— To do —
The data below holds the lines to copy: everything from the line containing "Keep writing the" to the line containing "tag(obj('pen', bm, mm), lab, 'pen', 'pens", both ends included, set down exactly.
# # # #
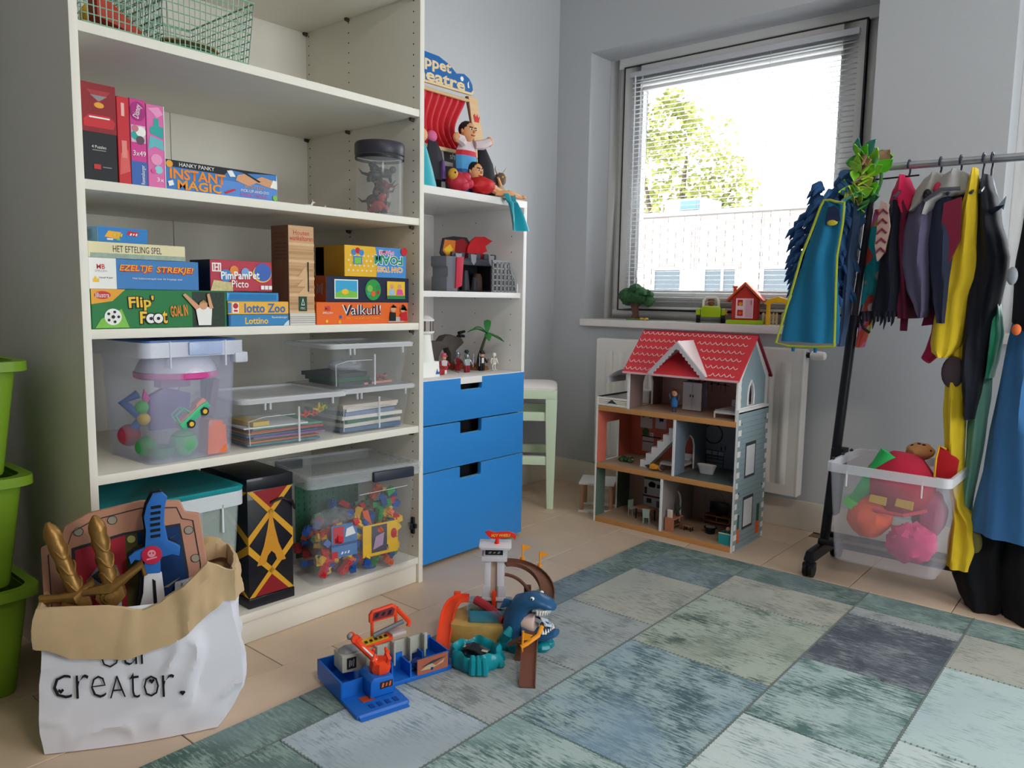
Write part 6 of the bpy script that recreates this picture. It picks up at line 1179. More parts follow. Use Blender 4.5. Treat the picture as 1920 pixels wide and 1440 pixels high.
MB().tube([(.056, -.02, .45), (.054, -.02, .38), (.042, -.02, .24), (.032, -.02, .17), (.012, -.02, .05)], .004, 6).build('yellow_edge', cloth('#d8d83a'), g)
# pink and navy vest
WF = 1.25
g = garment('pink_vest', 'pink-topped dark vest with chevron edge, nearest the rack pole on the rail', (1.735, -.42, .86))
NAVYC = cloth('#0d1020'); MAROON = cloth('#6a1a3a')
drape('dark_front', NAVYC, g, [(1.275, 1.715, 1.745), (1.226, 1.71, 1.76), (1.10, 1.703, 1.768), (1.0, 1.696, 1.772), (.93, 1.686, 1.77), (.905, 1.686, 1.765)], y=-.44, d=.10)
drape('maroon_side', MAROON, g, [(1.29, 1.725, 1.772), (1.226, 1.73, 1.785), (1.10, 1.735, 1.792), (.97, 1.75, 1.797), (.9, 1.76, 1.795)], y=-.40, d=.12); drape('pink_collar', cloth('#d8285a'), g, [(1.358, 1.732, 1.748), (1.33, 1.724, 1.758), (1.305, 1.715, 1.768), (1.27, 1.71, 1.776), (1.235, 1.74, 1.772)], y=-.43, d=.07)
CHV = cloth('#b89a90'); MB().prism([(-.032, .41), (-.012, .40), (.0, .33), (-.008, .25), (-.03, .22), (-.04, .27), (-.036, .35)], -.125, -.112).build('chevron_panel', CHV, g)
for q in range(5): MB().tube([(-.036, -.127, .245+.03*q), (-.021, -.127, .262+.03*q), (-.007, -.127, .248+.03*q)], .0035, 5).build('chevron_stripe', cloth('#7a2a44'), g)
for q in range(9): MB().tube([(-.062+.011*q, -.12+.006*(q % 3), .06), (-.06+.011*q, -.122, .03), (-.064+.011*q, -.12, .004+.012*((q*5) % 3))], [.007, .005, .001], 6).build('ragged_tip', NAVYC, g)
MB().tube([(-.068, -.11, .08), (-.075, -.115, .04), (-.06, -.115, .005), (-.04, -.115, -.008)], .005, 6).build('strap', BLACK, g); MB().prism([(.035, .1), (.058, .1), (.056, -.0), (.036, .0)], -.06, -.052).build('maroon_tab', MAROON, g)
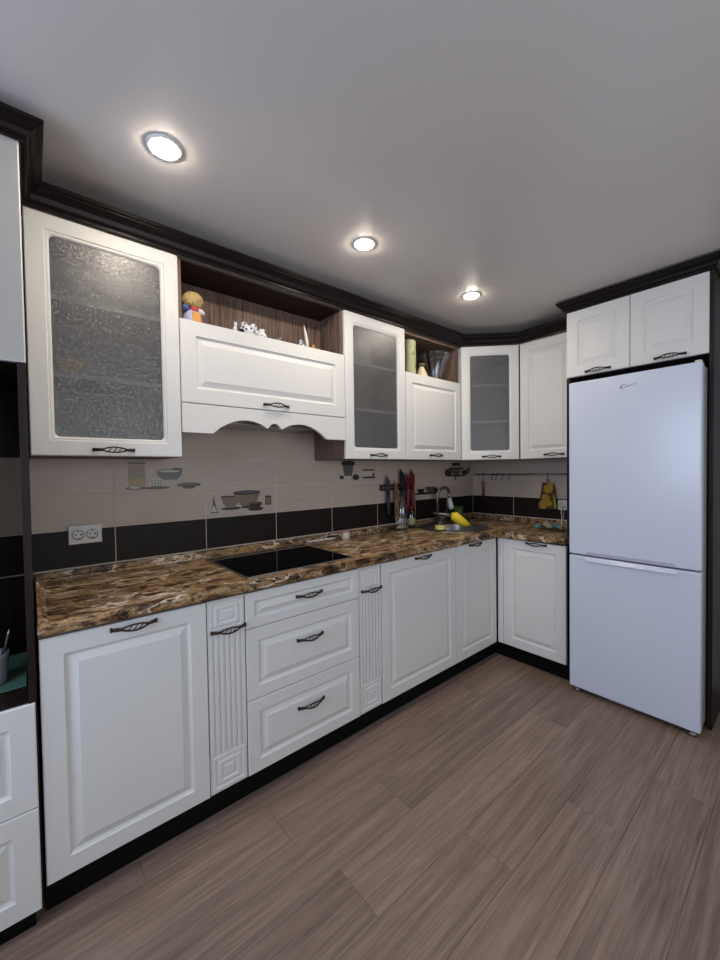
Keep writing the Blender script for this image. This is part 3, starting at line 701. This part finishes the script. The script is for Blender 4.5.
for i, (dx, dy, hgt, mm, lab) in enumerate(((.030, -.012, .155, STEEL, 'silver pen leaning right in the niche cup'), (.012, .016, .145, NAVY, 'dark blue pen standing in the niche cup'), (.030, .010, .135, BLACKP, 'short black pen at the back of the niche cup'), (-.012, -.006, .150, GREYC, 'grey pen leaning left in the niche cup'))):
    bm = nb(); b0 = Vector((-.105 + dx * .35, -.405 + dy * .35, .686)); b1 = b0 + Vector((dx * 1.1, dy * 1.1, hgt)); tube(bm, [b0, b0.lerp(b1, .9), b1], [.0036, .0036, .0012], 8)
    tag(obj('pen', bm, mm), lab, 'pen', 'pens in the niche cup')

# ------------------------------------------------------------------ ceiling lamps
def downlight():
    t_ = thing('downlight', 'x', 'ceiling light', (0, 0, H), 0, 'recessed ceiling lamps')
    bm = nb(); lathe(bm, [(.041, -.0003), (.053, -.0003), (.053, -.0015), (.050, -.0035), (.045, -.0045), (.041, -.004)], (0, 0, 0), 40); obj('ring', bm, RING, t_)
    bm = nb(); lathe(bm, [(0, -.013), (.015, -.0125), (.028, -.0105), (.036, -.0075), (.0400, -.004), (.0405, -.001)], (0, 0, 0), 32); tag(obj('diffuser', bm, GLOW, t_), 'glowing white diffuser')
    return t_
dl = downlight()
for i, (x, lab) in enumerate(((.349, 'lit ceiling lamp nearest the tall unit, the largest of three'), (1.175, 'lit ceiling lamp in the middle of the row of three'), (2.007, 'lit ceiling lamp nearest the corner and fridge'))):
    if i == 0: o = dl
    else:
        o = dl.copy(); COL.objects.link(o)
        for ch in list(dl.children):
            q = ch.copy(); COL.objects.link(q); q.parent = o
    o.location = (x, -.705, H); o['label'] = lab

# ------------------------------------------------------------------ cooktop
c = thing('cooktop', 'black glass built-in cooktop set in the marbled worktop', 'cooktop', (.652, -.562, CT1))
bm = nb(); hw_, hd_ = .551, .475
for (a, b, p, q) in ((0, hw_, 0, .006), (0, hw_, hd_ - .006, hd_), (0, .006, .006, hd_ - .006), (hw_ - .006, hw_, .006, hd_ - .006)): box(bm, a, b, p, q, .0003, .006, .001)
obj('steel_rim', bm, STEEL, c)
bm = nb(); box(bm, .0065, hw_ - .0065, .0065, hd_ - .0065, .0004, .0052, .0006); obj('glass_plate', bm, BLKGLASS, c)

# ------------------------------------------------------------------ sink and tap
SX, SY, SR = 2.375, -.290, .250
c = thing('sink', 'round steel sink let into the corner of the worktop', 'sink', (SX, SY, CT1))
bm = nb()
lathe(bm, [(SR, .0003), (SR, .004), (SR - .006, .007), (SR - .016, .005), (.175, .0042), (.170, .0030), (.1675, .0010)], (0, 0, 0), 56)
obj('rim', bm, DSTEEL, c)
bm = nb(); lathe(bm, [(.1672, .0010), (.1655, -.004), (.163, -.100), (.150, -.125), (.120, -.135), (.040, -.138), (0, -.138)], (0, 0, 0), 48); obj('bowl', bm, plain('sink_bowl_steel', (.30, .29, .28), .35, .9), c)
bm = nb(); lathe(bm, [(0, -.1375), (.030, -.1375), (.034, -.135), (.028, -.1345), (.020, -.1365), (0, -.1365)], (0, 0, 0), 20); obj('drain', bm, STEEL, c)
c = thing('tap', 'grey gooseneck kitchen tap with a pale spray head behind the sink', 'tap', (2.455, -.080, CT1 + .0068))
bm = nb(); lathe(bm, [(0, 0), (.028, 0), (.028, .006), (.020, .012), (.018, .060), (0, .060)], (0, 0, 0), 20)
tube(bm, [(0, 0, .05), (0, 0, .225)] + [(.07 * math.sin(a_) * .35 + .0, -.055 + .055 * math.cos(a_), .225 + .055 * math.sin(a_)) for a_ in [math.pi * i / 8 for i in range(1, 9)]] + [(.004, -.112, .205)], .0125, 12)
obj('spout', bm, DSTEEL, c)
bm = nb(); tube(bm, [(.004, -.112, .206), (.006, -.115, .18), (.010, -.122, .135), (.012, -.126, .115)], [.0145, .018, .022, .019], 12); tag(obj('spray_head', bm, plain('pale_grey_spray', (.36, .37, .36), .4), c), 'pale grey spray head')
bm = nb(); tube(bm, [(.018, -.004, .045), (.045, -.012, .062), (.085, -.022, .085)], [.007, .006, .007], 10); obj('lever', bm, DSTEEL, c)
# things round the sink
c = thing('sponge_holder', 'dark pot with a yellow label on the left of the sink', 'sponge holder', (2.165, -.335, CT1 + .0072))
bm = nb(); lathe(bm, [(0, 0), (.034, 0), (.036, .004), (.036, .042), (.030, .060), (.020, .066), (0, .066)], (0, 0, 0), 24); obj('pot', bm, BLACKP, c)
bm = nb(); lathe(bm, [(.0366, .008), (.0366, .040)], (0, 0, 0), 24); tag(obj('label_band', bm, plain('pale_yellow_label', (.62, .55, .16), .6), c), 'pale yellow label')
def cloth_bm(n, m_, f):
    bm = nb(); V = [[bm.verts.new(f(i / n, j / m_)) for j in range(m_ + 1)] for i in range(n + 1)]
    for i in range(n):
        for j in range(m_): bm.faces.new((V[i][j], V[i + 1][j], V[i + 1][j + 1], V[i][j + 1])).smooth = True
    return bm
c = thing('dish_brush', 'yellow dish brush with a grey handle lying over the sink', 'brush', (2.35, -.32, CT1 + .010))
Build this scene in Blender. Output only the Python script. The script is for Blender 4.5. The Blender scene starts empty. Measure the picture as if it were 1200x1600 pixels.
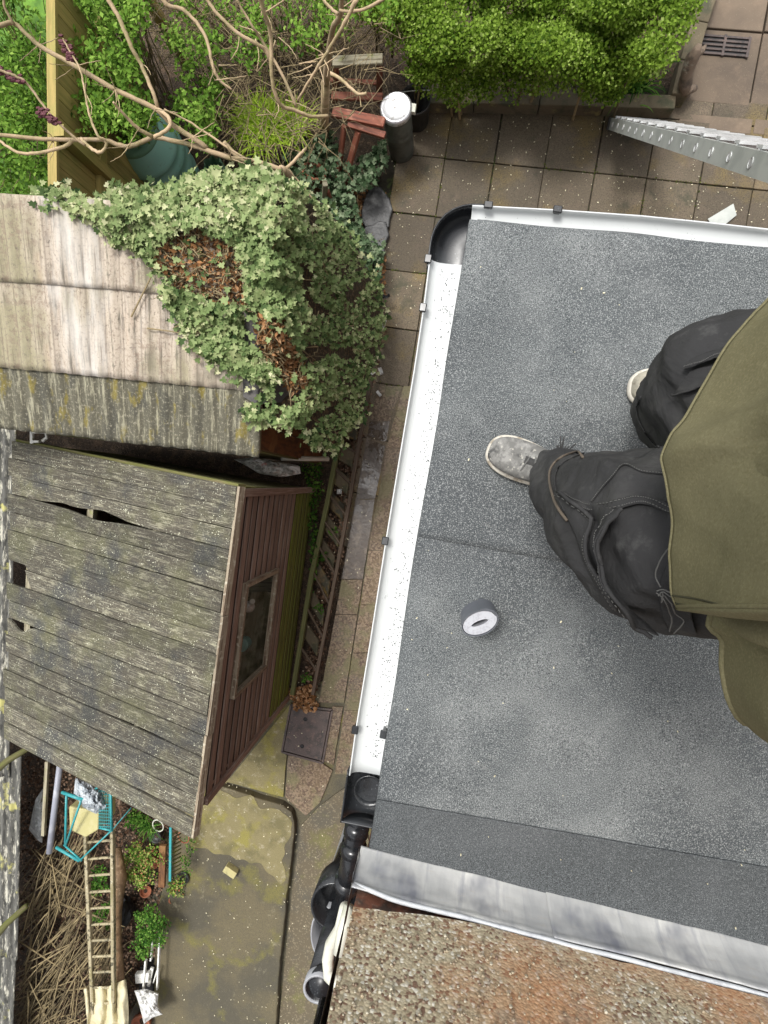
# # # #
— Output for this task —
Keep writing the Blender script for this image. This is part 3, starting at line 701. This part finishes the script. The script is for Blender 4.5.
for i, (dx, dy, hgt, mm, lab) in enumerate(((.030, -.012, .155, STEEL, 'silver pen leaning right in the niche cup'), (.012, .016, .145, NAVY, 'dark blue pen standing in the niche cup'), (.030, .010, .135, BLACKP, 'short black pen at the back of the niche cup'), (-.012, -.006, .150, GREYC, 'grey pen leaning left in the niche cup'))):
    bm = nb(); b0 = Vector((-.105 + dx * .35, -.405 + dy * .35, .686)); b1 = b0 + Vector((dx * 1.1, dy * 1.1, hgt)); tube(bm, [b0, b0.lerp(b1, .9), b1], [.0036, .0036, .0012], 8)
    tag(obj('pen', bm, mm), lab, 'pen', 'pens in the niche cup')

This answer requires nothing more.